Bolsonaro ainda não conseguiu entender que, no Brasil, presidencialismo de coalizão não é opção. E, sim, a única forma possível de governar o país. É esta falha de entendimento que tem impedido o governo de construir uma narrativa crível de aprovação da reforma da Previdência.

Não adianta tentar compensar essa deficiência com uma escalada de aterrorização da opinião pública, dos investidores e do Congresso. Quem tem de ser assombrado com o espectro de uma reforma pífia é o próprio Bolsonaro. E é melhor que seja atemorizado intramuros. Não em público.

A reforma previdenciária, em suma, é condição necessária para a retomada do crescimento, mas não suficiente. O governo tem o mapa de fundo correto, e já deve enviar a PEC tributária também, ainda que Guedes esteja certo ao se preocupar em não atrapalhar a tramitação da previdenciária, mais urgente no momento.

Mas é fundamental o presidente compreender que, sem a retomada do crescimento, será ele a ser responsabilizado pela população, não o Congresso ou qualquer outro. E é por isso que cabe a ele ser mais pragmático, agregador e realista. Há sinais de que o presidente tem se dado conta disso e ensaia mudança de postura.

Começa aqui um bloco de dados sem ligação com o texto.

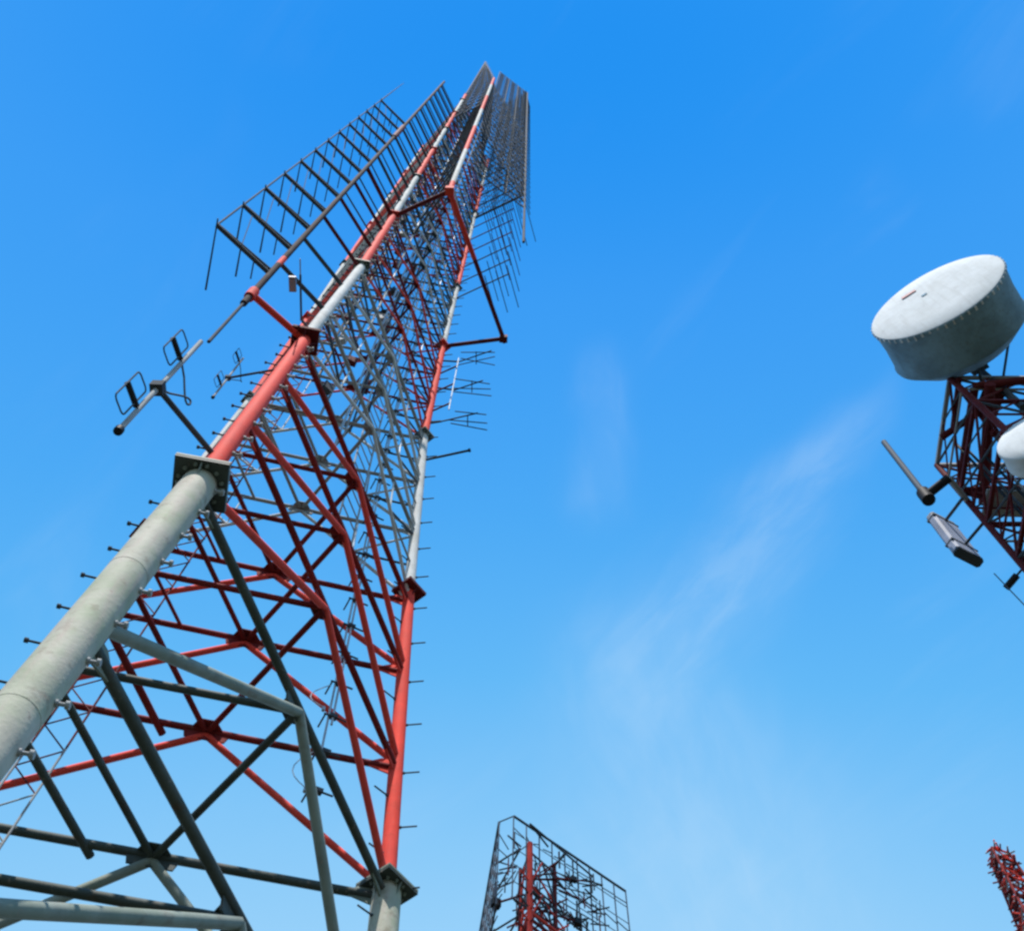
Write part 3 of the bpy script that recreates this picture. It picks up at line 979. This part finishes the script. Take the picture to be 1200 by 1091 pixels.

A aproximação aos demais Poderes, os elogios a Dias Toffoli, a crítica aos bolsonaristas mais fanáticos das redes sociais, que fez durante a entrevista a Danilo Gentili ontem alegando serem como esquerdistas infiltrados, tudo isso sinaliza na direção correta. O clima político precisa ser desanuviado um pouco. A retomada do crescimento econômico, num país com 14 milhões de desempregados, deve ser a prioridade número um.